In the cantilever frame shown in Fig. 15.10 the roller base at B is vertical and hence the reaction at this support is horizontal.

At a hinged support, the direction and the line of action of reaction will depend upon the load system on the structure.    

To determine the reactions

Reactions at the supports of a structure can be determined by the conditions of equilibrium. The external load system applied on the structure and the reactions at the supports must form a system in equilibrium.

Consider the cantilever truss shown in Fig.15.11. The truss is provided with a hinged support at A and a roller support at E. The roller base at E being vertical the reaction at E is horizontal. Hence there will be no vertical reaction at E.

Fig.15.11

Taking moments about A.

H_e × 4 = (60 + 40) 3 + (30 × 6)

H_e = 120 KN  →       

Total applied vertical force = 60 + 40 +30 = 130 KN ↓

Therefore, vertical reaction at A = V_a = 130 KN ↑

Resolving the forces horizontally, we get

H_a = 120 KN ←  

Thus the reaction at A consists of a vertical component Va = 130 KN ↑   and a horizontal component

H_a = 120 KN ←

Now consider the truss shown in Fig.15.12 provided with a hinged support at A and a roller support at G. The roller base at G is horizontal and hence the reaction at G is entirely vertical. There will be no horizontal reaction at G.

Taking moments about A

V_g× 8 = ( 20 × 3) + ( 30 × 2) + ( 40 × 4) + ( 60 × 6)

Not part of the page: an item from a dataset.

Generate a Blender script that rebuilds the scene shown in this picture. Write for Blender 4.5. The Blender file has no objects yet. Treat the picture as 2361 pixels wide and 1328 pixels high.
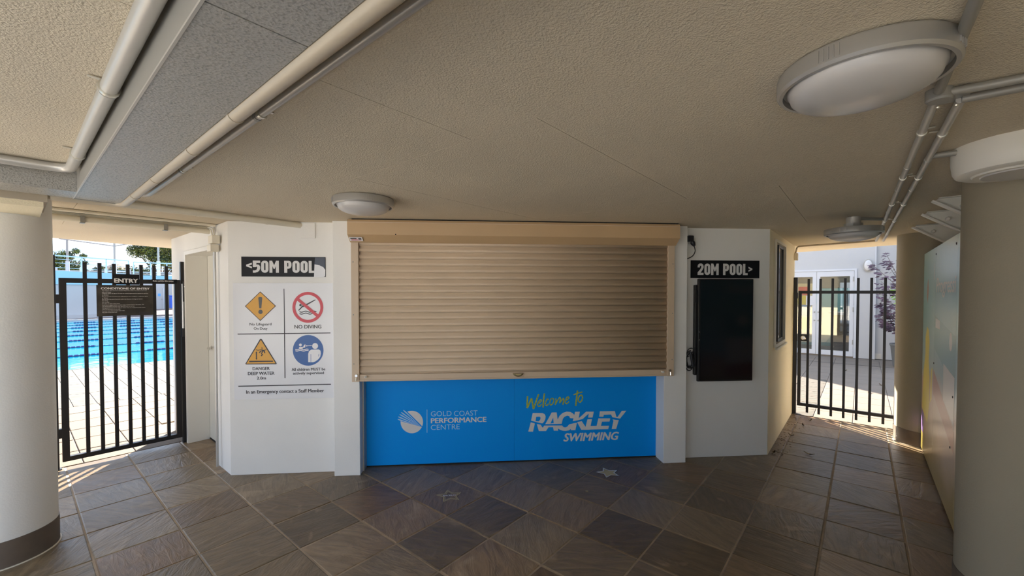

Therefore,   V_g = 80 KN ↑

 

Fig.15.12

Total applied vertical force = 30 + 40 + 60 = 130 KN ↓

Therefore, vertical reaction at A = V_a = 130 – 80 = 50 KN ↑

Total applied horizontal force = 20 KN →

Therefore, Horizontal reaction at A = H_a = 20 KN ←

 

To determine which member of a truss do not carry forces

In a truss carrying a load system some members may not carry forces. Such members can be identified by using the following principles.

(a) A single force cannot form a system in equilibrium. Means if there is only one force acting at a joint, then for the equilibrium of the joint, this force will be equal to zero as shown in Fig. 15.13.

P = 0

Fig.15.13

 (b) If two forces act at a joint, then for the equilibrium of the joint these two forces should act along the same straight line. The two forces will be equal and opposite. If these two forces are not along the same line. Then for equilibrium of the joint each force equals to zero as shown in Fig. 15.14.

P = 0 and Q = 0

Fig.15.14

(c) If three forces act at a joint and two of them are along the same straight line, then for the equilibrium of the joint, the third force should be equal to zero as shown in Fig. 15.15.

R = 0

Fig. 15.15

For example, in the truss shown in Fig. 15.16

Fig. 15.16

 

Consider the joint H. Forces at this joint are

P_ha in the member HA.

P_hg in the member HG.

P_hb in the member HB.

Since P_ha and P_hg are in the same straight line, P_hb = 0. Similarly, P_cg = 0 and P_fd = 0.

 Assumptions in truss analysis

Trusses are analyzed based on the following assumptions:

(i) Each member of the truss is connected at its end by frictionless pins.

(ii) The truss is loaded as well as supported only at its joints.

(iii) The forces in the members of the truss are axial.

(iv) The self-weight of the members is neglected.

 

• These assumptions only lead to idealization of a truss.

• In reality the steel trusses are not exactly pin-jointed. They are fabricated by riveting, bolting or welding the ends of the members to gusset plates.

• The truss joints are semi-rigid in reality and can transmit moments unlike frictionless pinned joints.

• In many situations the loads are not applied exactly at the joints.

• It should be remember that in an actual truss the centroidal axes of the members are not really concurrent at a joint thus inducing bending moments in the member.